**What is expected**: Retype exactly the lines from the first one through the line with "COL = SC.collection", including both ends; skip any pictures.

--- BEGIN ---

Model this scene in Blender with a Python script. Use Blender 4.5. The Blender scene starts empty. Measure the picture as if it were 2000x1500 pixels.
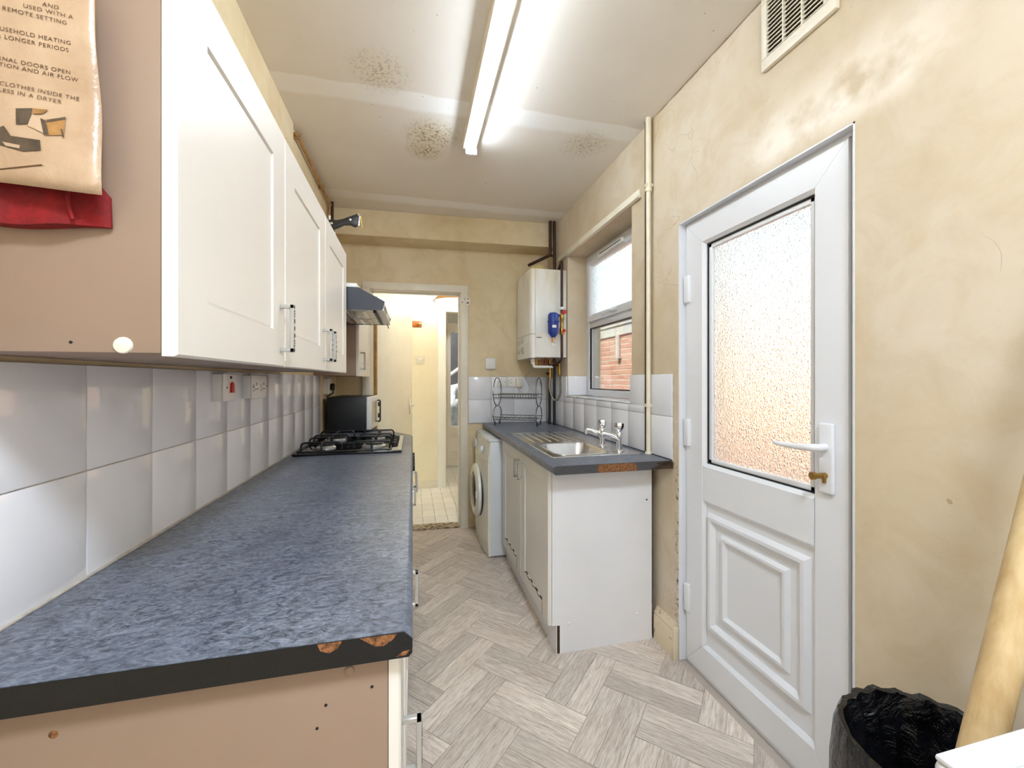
import bpy, bmesh, math, random
from mathutils import Vector, Matrix
random.seed(7)
R = math.radians
SC = bpy.context.scene
COL = SC.collection

# ------------------------------------------------------------------ camera, world, sun, exposure
cam_d = bpy.data.cameras.new('camera')
cam_d.sensor_width = 36.0
cam_d.lens = 14.4
cam_d.shift_y = -0.004
cam_d.clip_start = 0.02
cam = bpy.data.objects.new('camera', cam_d)
COL.objects.link(cam)
cam.location = (0, 0, 1.288)
cam.rotation_euler = (R(90), 0, -math.atan(194 / 800))
SC.camera = cam

world = bpy.data.worlds.new('sky')
SC.world = world
world.use_nodes = True
_bg = world.node_tree.nodes['Background']
_bg.inputs['Color'].default_value = (0.62, 0.91, 1.0, 1)
_bg.inputs['Strength'].default_value = 0.48

sun_d = bpy.data.lights.new('sun', 'SUN')
sun_d.energy = 2.1
sun_d.angle = R(1.0)
sun_d.color = (1.0, 0.94, 0.86)
sun = bpy.data.objects.new('sun', sun_d)
COL.objects.link(sun)
sun.rotation_euler = Vector((0.60, 0.18, -0.78)).to_track_quat('-Z', 'Y').to_euler()

SC.view_settings.view_transform = 'Standard'
SC.view_settings.look = 'None'
SC.view_settings.gamma = 1.0
SC.view_settings.use_curve_mapping = False
SC.view_settings.exposure = 2.6
SC.cycles.max_bounces = 12
SC.cycles.diffuse_bounces = 6

TUBE_POWER = 9.0
DOME_POWER = 16.5
BULB_POWER = 74.0


# ------------------------------------------------------------------ materials
def s2l(c):
    c /= 255.0
    return c / 12.92 if c <= 0.04045 else ((c + 0.055) / 1.055) ** 2.4


def S(r, g, b):
    return (s2l(r), s2l(g), s2l(b), 1.0)


class NT:
    def __init__(self, name):
        self.m = bpy.data.materials.new(name)
        self.m.use_nodes = True
        self.t = self.m.node_tree
        self.b = self.t.nodes['Principled BSDF']
        self.out = self.t.nodes['Material Output']
        self._c = None

    def n(self, typ, **kw):
        nd = self.t.nodes.new(typ)
        for k, v in kw.items():
            setattr(nd, k, v)
        return nd

    def l(self, a, b):
        self.t.links.new(a, b)

    def co(self):
        if self._c is None:
            self._c = self.n('ShaderNodeTexCoord').outputs['Object']
        return self._c

    def mapped(self, scale=(1, 1, 1), loc=(0, 0, 0), rot=(0, 0, 0), src=None):
        mp = self.n('ShaderNodeMapping')
        mp.inputs['Scale'].default_value = scale
        mp.inputs['Location'].default_value = loc
        mp.inputs['Rotation'].default_value = rot
        self.l(src or self.co(), mp.inputs['Vector'])
        return mp.outputs['Vector']

    def noise(self, scale, detail=4, rough=0.55, vec=None, dist=0.0):
        nz = self.n('ShaderNodeTexNoise')
        nz.inputs['Scale'].default_value = scale
        nz.inputs['Detail'].default_value = detail
        nz.inputs['Roughness'].default_value = rough
        nz.inputs['Distortion'].default_value = dist
        self.l(vec or self.co(), nz.inputs['Vector'])
        return nz.outputs['Fac']

    def rng(self, fac, lo, hi, a=0.0, b=1.0):
        mr = self.n('ShaderNodeMapRange')
        mr.inputs['From Min'].default_value = lo
        mr.inputs['From Max'].default_value = hi
        mr.inputs['To Min'].default_value = a
        mr.inputs['To Max'].default_value = b
        self.l(fac, mr.inputs['Value'])
        return mr.outputs['Result']

    def math(self, op, a, b=None):
        m = self.n('ShaderNodeMath', operation=op)
        for i, x in enumerate((a, b)):
            if x is None:
                continue
            if isinstance(x, (int, float)):
                m.inputs[i].default_value = x
            else:
                self.l(x, m.inputs[i])
        return m.outputs[0]

    def mix(self, fac, a, b):
        mx = self.n('ShaderNodeMix', data_type='RGBA')
        for sock, x in ((mx.inputs[0], fac), (mx.inputs[6], a), (mx.inputs[7], b)):
            if isinstance(x, (tuple, list, float, int)):
                sock.default_value = x
            else:
                self.l(x, sock)
        return mx.outputs[2]

    def bump(self, h, strength=0.1, dist=0.01):
        bp = self.n('ShaderNodeBump')
        bp.inputs['Strength'].default_value = strength
        bp.inputs['Distance'].default_value = dist
        self.l(h, bp.inputs['Height'])
        self.l(bp.outputs['Normal'], self.b.inputs['Normal'])

    def sphere_mask(self, c, r0, r1):
        """1 inside r0, 0 outside r1, about a world point (axis-scaled by r)."""
        v = self.n('ShaderNodeVectorMath', operation='DISTANCE')
        self.l(self.co(), v.inputs[0])
        v.inputs[1].default_value = c
        return self.rng(v.outputs['Value'], r0, r1, 1.0, 0.0)

    def sep(self):
        s = self.n('ShaderNodeSeparateXYZ')
        self.l(self.co(), s.inputs[0])
        return s.outputs

    def base(self, c, rough=0.5, metal=0.0, spec=0.5):
        if isinstance(c, (tuple, list)):
            self.b.inputs['Base Color'].default_value = c
        else:
            self.l(c, self.b.inputs['Base Color'])
        self.b.inputs['Roughness'].default_value = rough
        self.b.inputs['Metallic'].default_value = metal
        self.b.inputs['Specular IOR Level'].default_value = spec
        return self


def plain(name, c, rough=0.5, metal=0.0, var=0.06, scale=9.0, bump=0.0, bscale=60.0, spec=0.5):
    """painted / moulded surface with a faint procedural variation"""
    t = NT(name)
    d = tuple(max(0.0, x * (1 - var)) for x in c[:3]) + (1,)
    e = tuple(min(1.0, x * (1 + var * .6)) for x in c[:3]) + (1,)
    f = t.rng(t.noise(scale), 0.35, 0.65)
    t.base(t.mix(f, d, e), rough, metal, spec)
    if bump:
        t.bump(t.noise(bscale, 3), bump, 0.003)
    return t.m


def glow(name, c, k):
    t = NT(name)
    t.base((0.9, 0.9, 0.9, 1), 0.4)
    t.b.inputs['Emission Color'].default_value = c
    t.b.inputs['Emission Strength'].default_value = k
    return t.m


M = {}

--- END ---

**Finished exercise**:
Model this scene in Blender with a Python script. Use Blender 4.5. The Blender scene starts empty. Measure the picture as if it were 2000x1500 pixels.
import bpy, bmesh, math, random
from mathutils import Vector, Matrix
random.seed(7)
R = math.radians
SC = bpy.context.scene
COL = SC.collection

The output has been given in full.